The Underdog

After enduring a tough childhood, Colliers Vice Chairman and Mexico City native Leon Manoff bounces to top of game with deals for Marks Paneth & Shron and Macmillan Publishing -- ‘my ego is fed by the size of my bank account’

One of three siblings born in Mexico City, Mr. Manoff found himself in the United States at the age of 7 after his parents’ traumatic divorce led to what he described as an actual abduction.

“My parents divorced and my mother kidnapped me from Mexico,” recalled Mr. Manoff, 58, who relocated to Rego Park, Queens. “Today, you would find my picture on a milk carton for that.”

While barely surviving on food stamps in Queens, the young man struggled to learn English—even while his mother exchanged vows with the man whose surname he would eventually inherit.

But amid a series of sicknesses in his family—afflicting first his stepfather, who, after a mental illness, was institutionalized, and then his sister, who suffered from anorexia—Mr. Manoff flew to Mexico to reunite with his father and brother, whom he hadn’t seen in nearly a decade.

“We lived on welfare for a while and it was tough going,” he said of his youth in Queens. “But we really persevered.”

His time in Mexico, however, lasted two years at best. Back in New York, he juggled a handful of jobs, including as a window washer and an ice cream scooper at Baskin-Robbins. But it was while driving a taxi that he received a job lead that would transform his life.

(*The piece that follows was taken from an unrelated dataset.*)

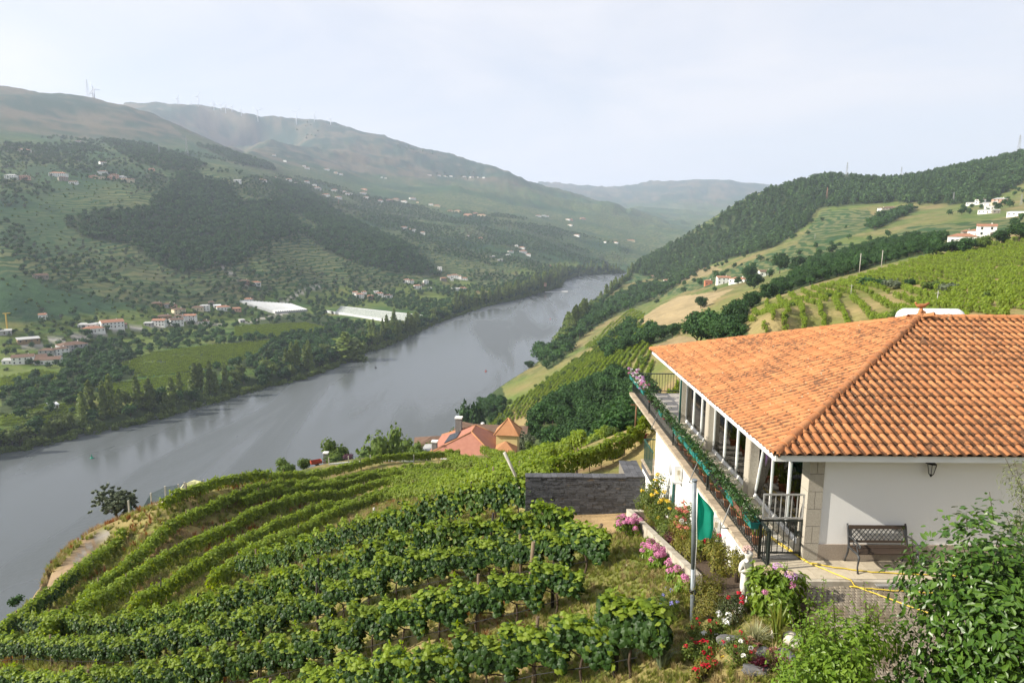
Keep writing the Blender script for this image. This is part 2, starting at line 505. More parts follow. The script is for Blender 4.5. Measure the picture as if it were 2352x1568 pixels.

His passenger, he learned one evening, was a broker at Sutton & Towne. And during a friendly chat, the real estate agent handed Mr. Manoff a telephone number for Bob Tunis, who wound up giving the taxi driver a shot at the real estate company’s Great Neck outpost.

It was while working at the firm that Mr. Manoff learned the fundamentals. Indeed, even while maintaining his job as a taxi driver, the 23-year-old agent kept his head down, canvassing local businesses like his life depended on it.

“I took to the prospects of the money,” said Mr. Manoff, who now works a few doors from Mr. Tunis, another vice chairman at Colliers. “I followed the money and, never having had it, I wanted it badly. It taught me that my only limitations were the ones I imposed upon myself.”